Business Property Relief – Don’t Lose Control!

By | 24 September 2016

Business property relief (BPR) for inheritance tax (IHT) purposes is perhaps most commonly claimed in respect of an individual’s owner-managed company. The rate of BPR for the individual’s shares in an unquoted trading company is 100% in most cases. The same generally applies to a business, or an interest in it (i.e. for sole traders and partnerships).

Gifts in the correct order

Furthermore, BPR at the lower rate of 50% applies to certain categories of property (IHTA 1984, s 104(1)(b)), including a transfer of land and buildings used in the business of a company controlled by the transferor (or by a partnership of which he was then a member). ‘Control’ is defined broadly in terms of the exercise of a majority of voting power on all matters affecting the company as a whole (s 269(1)).

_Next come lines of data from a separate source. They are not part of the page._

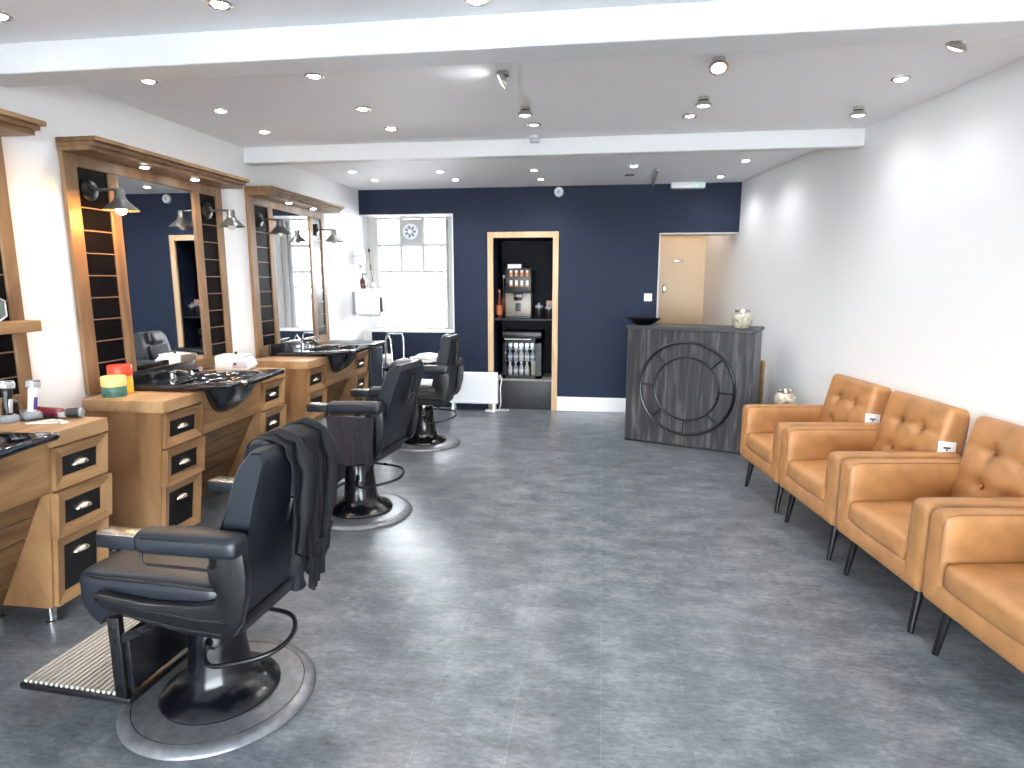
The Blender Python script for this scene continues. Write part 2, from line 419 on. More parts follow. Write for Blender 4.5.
# sash window
def window():
    yw = 7.36
    o = struct(MB().box((XL, yw - 0.02, WZ0 + 0.012), (-2.672, yw + 0.06, WZ1 - 0.012)).box((-1.845, yw - 0.02, WZ0 + 0.012), (WX1 - 0.012, yw + 0.06, WZ1 - 0.012))
               .box((-2.672, yw - 0.02, 2.215), (-1.845, yw + 0.06, WZ1 - 0.012)).box((-2.672, yw - 0.02, WZ0 + 0.012), (-1.845, yw + 0.06, 0.935))
               .out('window_1', 'off_white', smooth=0))
    s = MB()
    for x in (-2.396, -2.124): s.box((x - 0.021, yw, 1.60), (x + 0.021, yw + 0.035, 2.215), bev=0.004)
    for z in (1.912, 1.60): s.box((-2.672, yw - 0.005, z - 0.021), (-1.845, yw + 0.035, z + 0.021), bev=0.004)
    s.box((-2.672, yw - 0.012, 1.40), (-1.845, yw + 0.02, 1.425), bev=0.003)
    struct(s.out('window_sash_bars', 'off_white', o, smooth=0))
    struct(MB().box((-2.672, yw + 0.012, 0.935), (-1.845, yw + 0.018, 2.215)).out('window_pane', 'glass', o, smooth=0))
window()
struct(MB().box((-1.812, 7.30, 0.915), (-1.802, 7.325, 2.20), bev=0.003).out('trim_3', 'grey_plastic', smooth=0))
# extractor fan set into the upper middle pane
t = thing('extractor_fan', 'round white extractor fan set in the top middle pane of the sash window', 'extractor fan', (-2.26, 7.352, 2.066))
MB().box((-0.12, -0.012, -0.135), (0.12, 0.006, 0.145), bev=0.003).out('mounting_plate', flat('fan plate', (0.45, 0.45, 0.45), 0.5), t)
RX = Matrix.Rotation(PI / 2, 4, 'X')
MB().lathe([(0.0, 0.012), (0.09, 0.012), (0.095, 0.03), (0.088, 0.045), (0.07, 0.045), (0.066, 0.03), (0.0, 0.03)], xf=RX).out('housing', 'white_plastic', t)
mb = MB().lathe([(0.0, 0.03), (0.03, 0.03), (0.028, 0.052), (0.0, 0.054)], xf=RX, mat=0)
for k in range(7):
    a = 2 * PI * k / 7
    mb.box((0.028, -0.047, -0.012), (0.068, -0.032, 0.012), mat=1, xf=Matrix.Rotation(a, 4, 'Y'))
mb.out('fan_blades', ['white_plastic', 'grey_plastic'], t)

# pale yard wall outside the window
yard = MB()
for k in range(12): yard.box((-4.3 + k * 0.34, 9.0, 0.0), (-4.3 + k * 0.34 + 0.30, 9.05, 1.30), bev=0.006)
struct(yard.out('exterior_fence', 'fence', smooth=0))

# front wall with the shop window behind the camera
fwm = MB()
FX0, FX1, FZ0, FZ1 = -2.6, 2.55, 0.06, 2.25
fwm.box((XL, YF - 0.12, 0), (FX0, YF, ZC)).box((FX1, YF - 0.12, 0), (xr(YF), YF, ZC)).box((FX0, YF - 0.12, 0), (FX1, YF, FZ0)).box((FX0, YF - 0.12, FZ1), (FX1, YF, ZC))
struct(fwm.out('wall_front', 'white_wall', smooth=0))
sw = MB()
for x in (FX0 + 0.03, -0.9, 0.75, FX1 - 0.03): sw.box((x - 0.03, YF - 0.09, FZ0), (x + 0.03, YF - 0.03, FZ1), bev=0.005)
sw.box((FX0, YF - 0.09, FZ0), (FX1, YF - 0.03, FZ0 + 0.06)).box((FX0, YF - 0.09, FZ1 - 0.06), (FX1, YF - 0.03, FZ1))
w2 = struct(sw.out('window_2', 'dark_plastic', smooth=0))
struct(MB().box((FX0, YF - 0.062, FZ0), (FX1, YF - 0.058, FZ1)).out('window_pane', 'daylight_cut_glass', w2, smooth=0))

# pavement outside the shop window: unseen, put in to cut light thrown upward
struct(MB().box((-9, -14, -0.16), (9, YF - 0.16, -0.06)).out('added_pavement', flat('grey pavement', (0.30, 0.295, 0.29), 0.8, noise=0.2, nscale=4), smooth=0))

# corridor behind the doorway
struct(MB().box((-0.2, YB + T + 0.90, 0), (xr(8.3), YB + T + 1.0, ZC), mat=0).box((0.45, YB + T, 0), (0.50, YB + T + 0.9, ZC)).out('wall_corridor', 'cream', smooth=0))
d1 = struct(MB().box((0.72, 8.255, 0.0), (1.36, 8.288, 2.02), bev=0.004).out('door_1', 'cream_door', smooth=0))
MB().box((0.780, 8.225, 1.33), (0.815, 8.256, 1.44), bev=0.006).rod((0.797, 8.23, 1.385), (0.797, 8.195, 1.385), 0.012).out('door_handle', 'nickel', d1)
MB().box((0.90, 8.235, 1.725), (1.03, 8.256, 1.755), bev=0.008).out('lamp_glint', 'nickel', d1)  # nickel bar standing in for a lamp's reflection on the door
MB().rod((1.33, 8.26, 1.82), (1.33, 8.22, 1.82), 0.014).out('coat_hook', 'black_metal', d1)

# niche
NM =  flat('niche paint', (0.0022, 0.0030, 0.0075), 0.6, spec=0.2)
for lo_, hi_ in (((NX0 - 0.04, YB + 0.62, 0), (NX1 + 0.04, YB + 0.66, NZ1 + 0.04)), ((NX0 - 0.04, YB + T, 0), (NX0 - 0.001, YB + 0.62, NZ1 + 0.04)), ((NX1 + 0.001, YB + T, 0), (NX1 + 0.04, YB + 0.62, NZ1 + 0.04)), ((NX0 - 0.001, YB + T, NZ1), (NX1 + 0.001, YB + 0.62, NZ1 + 0.04))):
    struct(MB().box(lo_, hi_).out('wall_niche', NM, smooth=0))
struct(MB().box((NX0 - 0.065, YB - 0.03, 0), (NX0, YB + 0.04, NZ1 + 0.065), bev=0.004).box((NX1, YB - 0.03, 0), (NX1 + 0.065, YB + 0.04, NZ1 + 0.065), bev=0.004)
       .box((NX0, YB - 0.03, NZ1), (NX1, YB + 0.04, NZ1 + 0.065), bev=0.004).out('trim_4', 'pine', smooth=0))
tag(MB().box((NX0, YB + 0.03, 1.035), (NX1, YB + 0.60, 1.058), bev=0.003).out('shelf', 'black_panel'), 'black shelf across the niche under the coffee machine', 'shelf')
t = thing('plinth_box', 'dark grey boxed plinth under the drinks fridge in the niche', 'plinth', (0, 0, 0))
MB().box((NX0, YB + 0.02, 0), (NX1, YB + 0.60, 0.335), bev=0.003).out('front_board', 'kick', t)
MB().box((NX0, YB + 0.012, 0.335), (NX1, YB + 0.60, 0.347), bev=0.002).out('top_edge', flat('pale edging', (0.3, 0.28, 0.26), 0.4), t)

# coffee machine
yc = YB + 0.20
t = thing('coffee_machine', 'black and taupe coffee machine with eight drink pictures on the niche shelf', 'coffee machine', (-0.96, yc, 1.058))
MB().box((-0.155, -0.02, 0.0), (0.15, 0.30, 0.30), bev=0.008).out('lower_body', 'beige_metal', t)
MB().box((-0.15, -0.045, 0.295), (0.155, 0.30, 0.575), bev=0.012).out('display_housing', 'dark_plastic', t)
MB().prism([(-0.06, 0.295), (0.06, 0.295), (0.045, 0.205), (-0.045, 0.205)], -0.065, -0.021, 'y', bev=0.004).out('spout', 'black_gloss', t)
MB().box((-0.035, -0.026, 0.08), (0.03, -0.0195, 0.175), bev=0.002).out('drip_window', 'dark_plastic', t)
MB().box((-0.155, -0.09, 0.0), (0.15, -0.02, 0.022), bev=0.004).out('drip_tray', 'dark_plastic', t)
for r in range(2):
    for k in range(4):
        x = -0.098 + k * 0.063; z = 0.365 + r * 0.115
        MB().box((x, -0.0505, z), (x + 0.032, -0.0445, z + 0.075), bev=0.002, mat=0).box((x + 0.002, -0.0515, z + (0.05 if r else 0.02)), (x + 0.03, -0.0495, z + 0.07), mat=1).out('drink_picture', ['icon_orange', 'icon_pale'], t)
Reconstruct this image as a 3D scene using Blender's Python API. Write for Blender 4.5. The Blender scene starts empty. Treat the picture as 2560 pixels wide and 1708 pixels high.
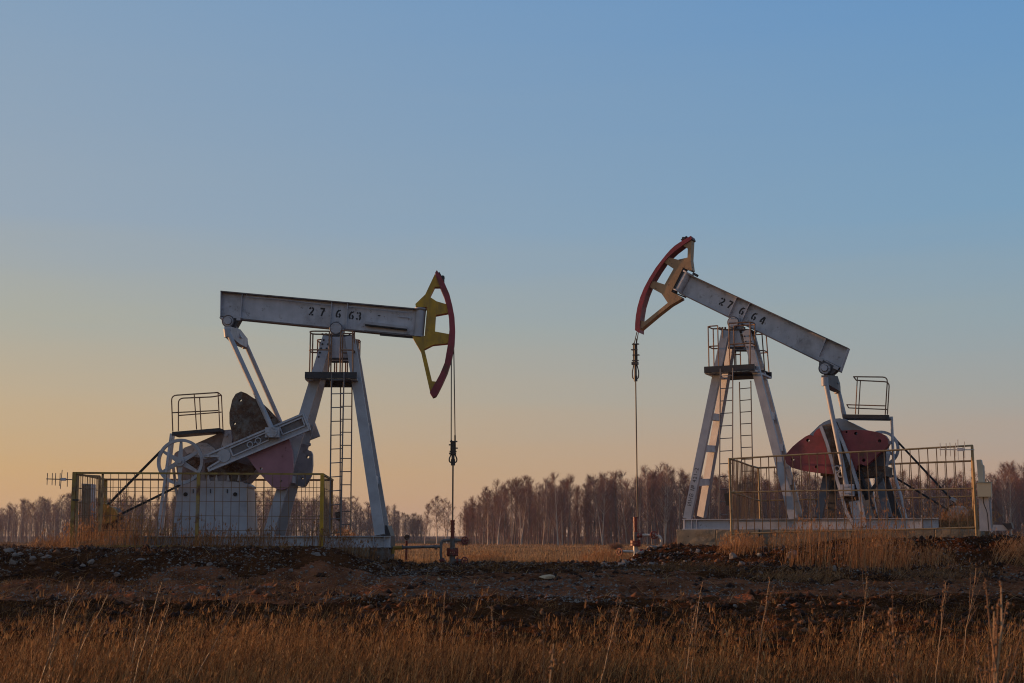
import bpy, bmesh, math, random
import numpy as np
from mathutils import Vector, Matrix
R = math.radians
random.seed(7)
rng = np.random.default_rng(11)
scene = bpy.context.scene
COL = scene.collection

# ------------------------------------------------------------------ camera
W0, H0, F0 = 2560.0, 1708.0, 3200.0
HORIZON = 1335.0
PITCH = math.atan((HORIZON - H0 / 2) / F0)
CAM = Vector((0, 0, 1.6))
cd = bpy.data.cameras.new('camera')
cam = bpy.data.objects.new('camera', cd)
COL.objects.link(cam)
cam.location = CAM
cam.rotation_euler = (math.pi / 2 + PITCH, 0, 0)
cd.sensor_width = 36
cd.lens = 36 * F0 / W0
cd.clip_start = 0.1
cd.clip_end = 6000
cd.dof.use_dof = True
cd.dof.focus_distance = 33.5
cd.dof.aperture_fstop = 5.6
scene.camera = cam

# ------------------------------------------------------------------ light
SUN_EL, SUN_PHI = 4.0, 19.5      # height of the sun; its bearing, counted from due left towards the far side
world = bpy.data.worlds.new('World')
scene.world = world
world.use_nodes = True
wt = world.node_tree
wt.nodes.clear()
wo = wt.nodes.new('ShaderNodeOutputWorld')
bg = wt.nodes.new('ShaderNodeBackground')
sky = wt.nodes.new('ShaderNodeTexSky')
sky.sky_type = 'NISHITA'
sky.sun_disc = False
sky.sun_elevation = R(SUN_EL)
sky.sun_rotation = R(-90 + SUN_PHI)
sky.altitude = 100
sky.air_density = 1.0
sky.dust_density = 2.0
sky.ozone_density = 1.5
bg.inputs['Strength'].default_value = 0.15
# the measured evening gradient: one ramp over height on the sunset side, one on the far side
def lin(c):
    return [((v/255)/12.92 if v/255 <= .04045 else (((v/255)+.055)/1.055)**2.4) for v in c] + [1]
def sky_ramp(stops, fac):
    rp = wt.nodes.new('ShaderNodeValToRGB'); el = rp.color_ramp.elements; rp.color_ramp.interpolation = 'B_SPLINE' if False else 'LINEAR'
    while len(el) < len(stops): el.new(.5)
    for e, (p, c) in zip(el, stops): e.position = p
    for i, (p, c) in enumerate(stops): el[i].position = p; el[i].color = [v/0.15*.1 for v in lin(c)[:3]] + [1]
    wt.links.new(fac, rp.inputs['Fac'])
    return rp.outputs['Color']
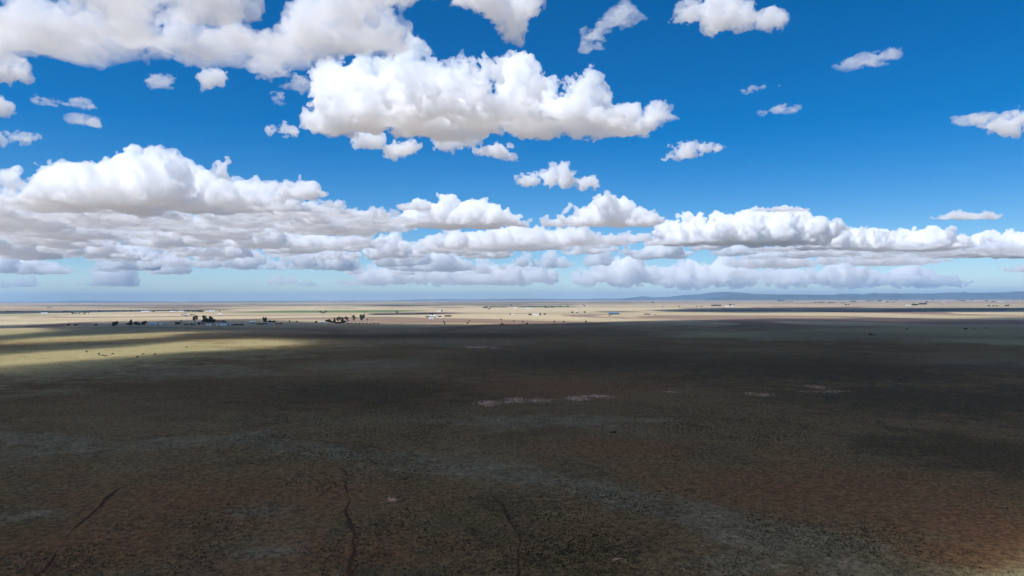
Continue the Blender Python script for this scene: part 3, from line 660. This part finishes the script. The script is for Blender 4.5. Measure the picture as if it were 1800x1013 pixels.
# third farm
building(443.5, 568.2, 11, 7, 2.8, 1.8, R_(8), 'grey', 'roofw', 'grey house with a white roof right of the fence row')
building(436, 570.2, 5, 4, 2.4, .8, R_(-8), 'paleblue', 'lav', 'small pale shed in front of the white roofed house', 'shed', 'shed', win=1)
building(465, 570.6, 10, 6, 2.6, 1.4, R_(0), 'blue', 'dgrey', 'dark blue house under the round-headed tree')
building(476, 570.5, 8, 4, 2.2, .6, R_(-6), 'paleblue', 'grey', 'low pale blue trailer home right of the dark blue house', 'trailer_home', 'trailer home', win=3)
tree(465.5, 568.4, 9.5, 'round', 'dark', 'dark round-headed tree behind the dark blue house', .75)
tree(474, 567.6, 3.6, 'spread', 'dark', 'dark hedge tree right of the round-headed tree', 1.6)
tree(480.5, 567.8, 3.6, 'spread', 'dark', 'dark hedge tree at the right end of the third farm', 1.4)
for k, (px, py) in enumerate([(451, 570.8), (455.5, 570.4), (459, 571), (487, 570.6), (494, 570)]):
    tree(px, py, 2.2, 'bush', 'dark', 'low dark bush in the yard of the blue house', 1.3, group='bushes about the blue house')
tree(508.8, 566.4, 3.6, 'tall', 'dark', 'narrow dark tree alone between two farms', 1.0)
tree(521, 566.8, 2.2, 'bush', 'dark', 'small dark bush right of the narrow lone tree', 1.2)
# fourth farm
building(566, 568.4, 13, 7, 2.4, 1.3, R_(6), 'lav', 'roofw', 'low house with pale roof left of the dark grove')
building(612, 568.2, 8, 5, 2.2, 1, R_(0), 'grey', 'lav', 'small grey shed right of the dark grove', 'shed', 'shed', win=0)
tree(577, 568, 6, 'spread', 'dark', 'broad dark tree at the left of the grove', 1.0)
tree(583, 568.3, 4, 'spread', 'dark', 'low dark tree between broad tree and upright tree in the grove', 1.2)
tree(588, 567.6, 8, 'tall', 'dark', 'upright dark tree in the grove', 1.1)
tree(595, 567.4, 9.5, 'open', 'dark', 'open-crowned dark tree in the grove', .8)
tree(602, 568, 9.5, 'tall', 'dark', 'tallest upright dark tree at the right of the grove', 1.2)
tree(609, 565.4, 8, 'open', 'brown', 'loose brown tree right of the grove', .9)
for k, (px, py) in enumerate([(555, 567.6), (592, 568.8), (597, 568.8), (607, 567), (613, 566.6)]):
    tree(px, py, 3, 'bush', 'dark', 'low dark bush at the foot of the grove', 1.3, group='bushes at the foot of the grove')
tree(622, 563.6, 8.5, 'open', 'olive', 'pale olive tree, left of the two standing on bright grass', 1.1, v=0)
tree(636.5, 563, 9, 'round', 'olive', 'full pale olive tree, right of the two standing on bright grass', 1.1)
tree(621.5, 563.2, 2.6, 'bush', 'dark', 'dark bush under the left pale olive tree', 1.0)
tree(635.5, 563.4, 2.4, 'bush', 'dark', 'dark bush under the right pale olive tree', 1.0)
tree(646, 563, 2, 'bush', 'brown', 'brown bush alone right of the pale olive trees', 1.2)
for k in range(9):
    tree(612 + k * 6.5, 569.3 + .04 * k, 1.5, 'bush', 'dark', 'low dark scrub along the shade edge right of the grove', 1.6, group='scrub along the edge of the shade')
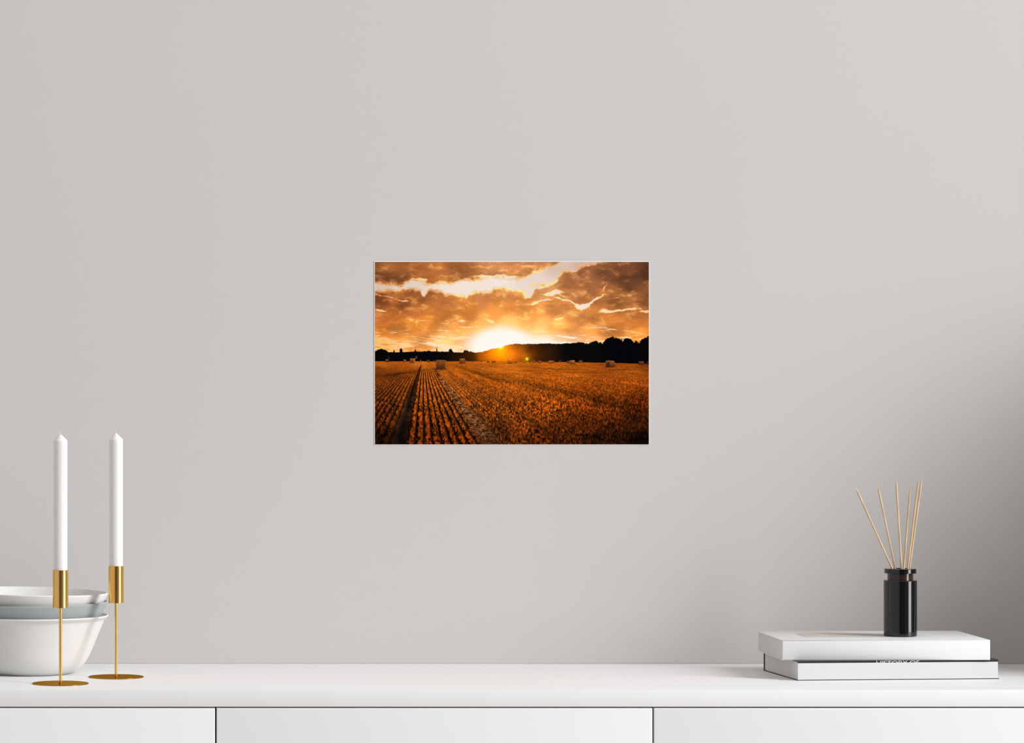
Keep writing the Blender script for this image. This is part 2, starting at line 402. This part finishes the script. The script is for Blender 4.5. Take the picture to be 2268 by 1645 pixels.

In the case of (say) land and buildings used by an unquoted trading company, it is important to note the requirement that the company must be controlled by the transferor. For example, a controlling shareholder of the company who owns the business premises may wish to make gifts of shares and the premises at different times. A gift of the shares before the premises can result in BPR at 50% being lost on a subsequent gift of the premises.

Example 1 – Gifts in the ‘wrong’ order

Adam owned 75 shares (i.e. 75% of the shares and voting rights) in Acme Widgets Ltd. His son Zac owns the other 25 shares (25%). The company traded from premises that Adam owned personally.

Adam decided to retire and let Zac take over the business. Adam gifted 65 shares to Zac on 31 December 2014, and retained the other 10% of the shares.

On 6 April 2015, Adam created a family discretionary trust, and decided to gift the business premises to the trustees.

Adam was expecting to be able to claim BPR at 50% on the chargeable transfer of the business premises into trust. However, he was disappointed to discover that no BPR was available, as he did not control Acme Widgets Ltd immediately before the transfer.

In Example 1, unfortunately Adam’s gifts were made in the wrong order. Had he gifted the business premises to the trustees before his gift of shares to Zac, BPR at 50% would have been available on the gift of the premises (nb the gift of shares to Zac was a potentially exempt transfer (PET), so the availability of BPR on the gift would not need to be tested if Adam survives at least seven years from gifting the shares).

Is it a problem?

However, making gifts in the above order is not necessarily a problem, depending on the circumstances.

For example, in determining whether a person is deemed to control the company, any shares that are related property are taken into account (s 269(2)). ‘Related property’ includes property comprised in the estate of a spouse (or civil partner) (s 161(1)).

Example 2 – What’s mine is yours

The facts are as in Example 1, except that Adam originally held 51 shares (51%) and his wife Eve held the other 49 shares. Adam gifted 41 shares to Zac, and retained the other 10% as before.

Adam’s subsequent gift of the business premises is eligible for BPR at 50%, as Adam (through his 10% and his wife Eve’s 49% holdings) would be deemed to control the company immediately before the property is gifted.

Practical point

The loss of BPR at 50% due to making gifts in the wrong order is not necessarily a disaster for IHT purposes if the qualifying asset was gifted to another individual, as the gift is a PET which becomes exempt after seven years. Consideration could be given to taking out insurance against the risk of the transferor’s death within that period.